The Mission

To Promote and Encourage the Adventure of Living

Tuesday, July 10, 2012

Some Stories do not have a clear beginning, middle and end


Some stories do not have a clear beginning, middle and end. Life is about not knowing...
Gilda Radner


Meadow at Buckhorn Inn
This is supposed to be a travel log and as such should have a well defined sequence of events. However time has taken on a twisting, helixical shape, like the swirls of mist brushing gently along the dense, green hills and valleys in front of me. Birds whose whippoorwill, chattering tweeter, tweeter, tweeter, high, clear sopranos are unfamiliar to me sing out from the trees.

Little Pigeon River
The draw of these Smoky Mountains is irresistible, and if you do not fall completely in love, you are at least drawn in to a sweet romance. The kind where you return year after year to meet your lover in the same hidden cabin, when summer leaves have a hint of the changing season. 
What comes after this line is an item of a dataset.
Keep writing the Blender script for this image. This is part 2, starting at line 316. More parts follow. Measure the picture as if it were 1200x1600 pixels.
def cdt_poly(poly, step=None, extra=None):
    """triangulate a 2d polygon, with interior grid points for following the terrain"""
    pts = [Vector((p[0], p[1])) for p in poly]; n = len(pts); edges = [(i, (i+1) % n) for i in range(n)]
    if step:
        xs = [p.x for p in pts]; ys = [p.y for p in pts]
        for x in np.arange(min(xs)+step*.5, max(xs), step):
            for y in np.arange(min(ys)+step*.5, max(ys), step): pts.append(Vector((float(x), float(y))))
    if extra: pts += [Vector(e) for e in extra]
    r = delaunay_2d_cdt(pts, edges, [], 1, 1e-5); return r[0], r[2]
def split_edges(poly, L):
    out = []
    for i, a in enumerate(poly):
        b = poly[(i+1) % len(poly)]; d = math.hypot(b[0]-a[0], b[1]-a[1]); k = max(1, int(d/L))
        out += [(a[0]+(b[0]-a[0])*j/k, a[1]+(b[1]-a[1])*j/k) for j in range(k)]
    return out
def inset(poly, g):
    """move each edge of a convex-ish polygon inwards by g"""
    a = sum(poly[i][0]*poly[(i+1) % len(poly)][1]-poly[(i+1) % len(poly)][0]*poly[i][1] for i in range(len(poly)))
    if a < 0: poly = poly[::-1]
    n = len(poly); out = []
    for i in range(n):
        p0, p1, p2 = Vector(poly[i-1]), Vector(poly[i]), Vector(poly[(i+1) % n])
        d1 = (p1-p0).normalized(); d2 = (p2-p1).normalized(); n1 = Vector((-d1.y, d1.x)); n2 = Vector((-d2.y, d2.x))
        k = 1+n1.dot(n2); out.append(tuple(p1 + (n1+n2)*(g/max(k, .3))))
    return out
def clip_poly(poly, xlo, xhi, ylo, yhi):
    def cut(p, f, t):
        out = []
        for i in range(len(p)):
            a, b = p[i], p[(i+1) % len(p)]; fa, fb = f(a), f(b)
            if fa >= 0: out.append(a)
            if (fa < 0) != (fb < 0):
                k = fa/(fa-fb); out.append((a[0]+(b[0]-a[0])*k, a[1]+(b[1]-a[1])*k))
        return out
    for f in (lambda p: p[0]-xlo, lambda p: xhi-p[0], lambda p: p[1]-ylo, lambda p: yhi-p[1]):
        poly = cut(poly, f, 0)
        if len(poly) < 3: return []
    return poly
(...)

The cabin is off the highway, down a gravel road, that runs along a tumbling, clear river. The road is lined with a low, stone wall, painstakingly built by a homesteader a 100 years ago, and with rhododendrons, birch and maples whose canopies reach up to the sky, across the road, and hold hands with trees who drink from the river on the other side. Everything here drinks from the river, and the humid air. 
Cades Cove Cabin
To get to the cabin from the gravel road, you climb stairs built in the stone wall and walk past a graveyard. Most of the graves belong to babies, one or two days or one or two years old. A moss roof covers the cabin, and sweet sunlight dapples down through oak leaves. There the mountains wait for you.





Yesterday Roy and I floated down the Little Pigeon river in big, fat, yellowinner tubes. We had a BLAST! The water was clean, cool, just right for swimming. The river banks are crowded with dense foliage and stacked gray layered sandstone. We floated past summer cabins - family get-aways decorated with all manner of water toys and hammocks, clean, crisp villas of the well-to-do, and shacks with chicken wire decks and Jesus Saves, No Drinking, No Drugs signs, and the occasional camp-ground and RV park. We bounced, swirled and spun through small rapids. Wooo Hooo Fun!

The river was low, and so was my butt in the water, so I kept getting stuck on the rocks. I passed by a teenager breaking off a tree branch on shore to make himself a pushing stick. "thats a mighty fine lookin stick you have there" I called out. He replied "Thankya ma'm you may have this 'un an I'll make myself anuther" and tossed me the stick. Such is the way with all the people we have met here - incredibly gentle and kind.
Roy and I eating ice cream after our float trip

The stick made me a river navigator par excellence and I scooted through the little rapids with no more butt-hangy-uppy. I was scooting thru a little rapid and started to bounce past a little girl whose inner tube was stuck on a rock and her mama was getting away from her. mooomaaaaa, she cried, so I stuck out my stick and said "grab on" and we floated down river to where her Mom was waiting for her where the river slowed. Two kindnesses with one stick. The entire time the theme from Daniel Boone played in my head - Born on a Mountaintop in Tennessee...

Evening found us at the Buckhorn Inn, where I sit now, overlooking a meadow and mountains and misty, swirly clouds and time has another meaning, except Roy has the car packed and we must be off to other adventures.